== Extracted entries ==

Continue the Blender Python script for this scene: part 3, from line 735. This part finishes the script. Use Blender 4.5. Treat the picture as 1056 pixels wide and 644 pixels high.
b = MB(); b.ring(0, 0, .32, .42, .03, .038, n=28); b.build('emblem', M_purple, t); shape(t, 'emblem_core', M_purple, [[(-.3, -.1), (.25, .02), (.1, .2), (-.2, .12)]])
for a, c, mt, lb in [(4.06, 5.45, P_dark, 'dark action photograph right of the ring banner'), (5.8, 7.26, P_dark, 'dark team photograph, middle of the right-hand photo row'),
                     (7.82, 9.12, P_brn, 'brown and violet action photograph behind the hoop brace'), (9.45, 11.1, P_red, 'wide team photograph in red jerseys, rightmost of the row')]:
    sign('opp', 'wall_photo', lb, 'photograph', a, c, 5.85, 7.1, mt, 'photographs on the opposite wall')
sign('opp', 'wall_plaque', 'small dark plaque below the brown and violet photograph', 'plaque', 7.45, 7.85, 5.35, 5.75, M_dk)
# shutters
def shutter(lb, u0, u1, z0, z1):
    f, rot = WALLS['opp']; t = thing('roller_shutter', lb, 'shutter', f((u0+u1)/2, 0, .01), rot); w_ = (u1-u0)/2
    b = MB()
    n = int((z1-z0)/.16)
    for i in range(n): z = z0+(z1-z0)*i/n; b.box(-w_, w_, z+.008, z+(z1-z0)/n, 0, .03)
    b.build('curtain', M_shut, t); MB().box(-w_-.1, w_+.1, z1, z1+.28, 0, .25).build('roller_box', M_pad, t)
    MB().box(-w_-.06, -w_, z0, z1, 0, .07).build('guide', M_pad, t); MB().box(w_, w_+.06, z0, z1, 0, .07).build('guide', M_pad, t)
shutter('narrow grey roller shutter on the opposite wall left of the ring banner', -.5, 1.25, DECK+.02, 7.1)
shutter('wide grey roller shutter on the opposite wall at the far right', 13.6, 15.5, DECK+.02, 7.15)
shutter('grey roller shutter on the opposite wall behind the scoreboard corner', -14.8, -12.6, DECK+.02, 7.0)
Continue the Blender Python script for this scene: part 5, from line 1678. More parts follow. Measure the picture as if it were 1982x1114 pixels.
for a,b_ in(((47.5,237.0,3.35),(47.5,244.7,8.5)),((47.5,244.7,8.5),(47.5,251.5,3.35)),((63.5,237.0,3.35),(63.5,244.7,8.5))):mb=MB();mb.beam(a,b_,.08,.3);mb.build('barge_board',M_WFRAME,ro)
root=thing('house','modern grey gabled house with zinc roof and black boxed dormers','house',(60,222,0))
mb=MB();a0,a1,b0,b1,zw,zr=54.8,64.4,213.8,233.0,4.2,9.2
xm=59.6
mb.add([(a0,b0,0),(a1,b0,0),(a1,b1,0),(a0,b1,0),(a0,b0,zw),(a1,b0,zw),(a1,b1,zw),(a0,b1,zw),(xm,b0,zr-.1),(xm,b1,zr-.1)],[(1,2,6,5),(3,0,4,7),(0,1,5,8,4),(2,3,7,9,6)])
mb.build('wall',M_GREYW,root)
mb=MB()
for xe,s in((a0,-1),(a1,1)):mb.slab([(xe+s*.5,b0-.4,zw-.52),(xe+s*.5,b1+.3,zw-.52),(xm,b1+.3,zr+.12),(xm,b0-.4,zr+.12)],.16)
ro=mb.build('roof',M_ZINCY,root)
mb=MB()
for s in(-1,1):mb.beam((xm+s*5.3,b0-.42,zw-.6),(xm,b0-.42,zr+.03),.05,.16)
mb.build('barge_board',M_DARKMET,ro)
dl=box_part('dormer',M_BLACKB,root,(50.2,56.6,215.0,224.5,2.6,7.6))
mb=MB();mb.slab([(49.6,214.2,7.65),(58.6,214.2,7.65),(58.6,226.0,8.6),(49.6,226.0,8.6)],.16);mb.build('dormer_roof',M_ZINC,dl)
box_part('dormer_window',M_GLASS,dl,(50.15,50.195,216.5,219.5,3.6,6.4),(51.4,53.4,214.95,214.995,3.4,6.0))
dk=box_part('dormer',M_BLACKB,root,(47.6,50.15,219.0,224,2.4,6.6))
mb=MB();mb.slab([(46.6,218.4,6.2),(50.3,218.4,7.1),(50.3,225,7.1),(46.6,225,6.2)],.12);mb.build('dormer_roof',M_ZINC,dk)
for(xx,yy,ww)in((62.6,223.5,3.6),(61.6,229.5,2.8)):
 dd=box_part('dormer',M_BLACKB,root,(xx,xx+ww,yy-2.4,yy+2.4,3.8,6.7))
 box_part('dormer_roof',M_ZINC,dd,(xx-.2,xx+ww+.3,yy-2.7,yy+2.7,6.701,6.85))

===

◆ Short task ◆
Copy all of the material word for word.

◆ Solution for this problem ◆
Continue the Blender Python script for this scene: part 3, from line 735. This part finishes the script. Use Blender 4.5. Treat the picture as 1056 pixels wide and 644 pixels high.
b = MB(); b.ring(0, 0, .32, .42, .03, .038, n=28); b.build('emblem', M_purple, t); shape(t, 'emblem_core', M_purple, [[(-.3, -.1), (.25, .02), (.1, .2), (-.2, .12)]])
for a, c, mt, lb in [(4.06, 5.45, P_dark, 'dark action photograph right of the ring banner'), (5.8, 7.26, P_dark, 'dark team photograph, middle of the right-hand photo row'),
                     (7.82, 9.12, P_brn, 'brown and violet action photograph behind the hoop brace'), (9.45, 11.1, P_red, 'wide team photograph in red jerseys, rightmost of the row')]:
    sign('opp', 'wall_photo', lb, 'photograph', a, c, 5.85, 7.1, mt, 'photographs on the opposite wall')
sign('opp', 'wall_plaque', 'small dark plaque below the brown and violet photograph', 'plaque', 7.45, 7.85, 5.35, 5.75, M_dk)
# shutters
def shutter(lb, u0, u1, z0, z1):
    f, rot = WALLS['opp']; t = thing('roller_shutter', lb, 'shutter', f((u0+u1)/2, 0, .01), rot); w_ = (u1-u0)/2
    b = MB()
    n = int((z1-z0)/.16)
    for i in range(n): z = z0+(z1-z0)*i/n; b.box(-w_, w_, z+.008, z+(z1-z0)/n, 0, .03)
    b.build('curtain', M_shut, t); MB().box(-w_-.1, w_+.1, z1, z1+.28, 0, .25).build('roller_box', M_pad, t)
    MB().box(-w_-.06, -w_, z0, z1, 0, .07).build('guide', M_pad, t); MB().box(w_, w_+.06, z0, z1, 0, .07).build('guide', M_pad, t)
shutter('narrow grey roller shutter on the opposite wall left of the ring banner', -.5, 1.25, DECK+.02, 7.1)
shutter('wide grey roller shutter on the opposite wall at the far right', 13.6, 15.5, DECK+.02, 7.15)
shutter('grey roller shutter on the opposite wall behind the scoreboard corner', -14.8, -12.6, DECK+.02, 7.0)
Continue the Blender Python script for this scene: part 5, from line 1678. More parts follow. Measure the picture as if it were 1982x1114 pixels.
for a,b_ in(((47.5,237.0,3.35),(47.5,244.7,8.5)),((47.5,244.7,8.5),(47.5,251.5,3.35)),((63.5,237.0,3.35),(63.5,244.7,8.5))):mb=MB();mb.beam(a,b_,.08,.3);mb.build('barge_board',M_WFRAME,ro)
root=thing('house','modern grey gabled house with zinc roof and black boxed dormers','house',(60,222,0))
mb=MB();a0,a1,b0,b1,zw,zr=54.8,64.4,213.8,233.0,4.2,9.2
xm=59.6
mb.add([(a0,b0,0),(a1,b0,0),(a1,b1,0),(a0,b1,0),(a0,b0,zw),(a1,b0,zw),(a1,b1,zw),(a0,b1,zw),(xm,b0,zr-.1),(xm,b1,zr-.1)],[(1,2,6,5),(3,0,4,7),(0,1,5,8,4),(2,3,7,9,6)])
mb.build('wall',M_GREYW,root)
mb=MB()
for xe,s in((a0,-1),(a1,1)):mb.slab([(xe+s*.5,b0-.4,zw-.52),(xe+s*.5,b1+.3,zw-.52),(xm,b1+.3,zr+.12),(xm,b0-.4,zr+.12)],.16)
ro=mb.build('roof',M_ZINCY,root)
mb=MB()
for s in(-1,1):mb.beam((xm+s*5.3,b0-.42,zw-.6),(xm,b0-.42,zr+.03),.05,.16)
mb.build('barge_board',M_DARKMET,ro)
dl=box_part('dormer',M_BLACKB,root,(50.2,56.6,215.0,224.5,2.6,7.6))
mb=MB();mb.slab([(49.6,214.2,7.65),(58.6,214.2,7.65),(58.6,226.0,8.6),(49.6,226.0,8.6)],.16);mb.build('dormer_roof',M_ZINC,dl)
box_part('dormer_window',M_GLASS,dl,(50.15,50.195,216.5,219.5,3.6,6.4),(51.4,53.4,214.95,214.995,3.4,6.0))
dk=box_part('dormer',M_BLACKB,root,(47.6,50.15,219.0,224,2.4,6.6))
mb=MB();mb.slab([(46.6,218.4,6.2),(50.3,218.4,7.1),(50.3,225,7.1),(46.6,225,6.2)],.12);mb.build('dormer_roof',M_ZINC,dk)
for(xx,yy,ww)in((62.6,223.5,3.6),(61.6,229.5,2.8)):
 dd=box_part('dormer',M_BLACKB,root,(xx,xx+ww,yy-2.4,yy+2.4,3.8,6.7))
 box_part('dormer_roof',M_ZINC,dd,(xx-.2,xx+ww+.3,yy-2.7,yy+2.7,6.701,6.85))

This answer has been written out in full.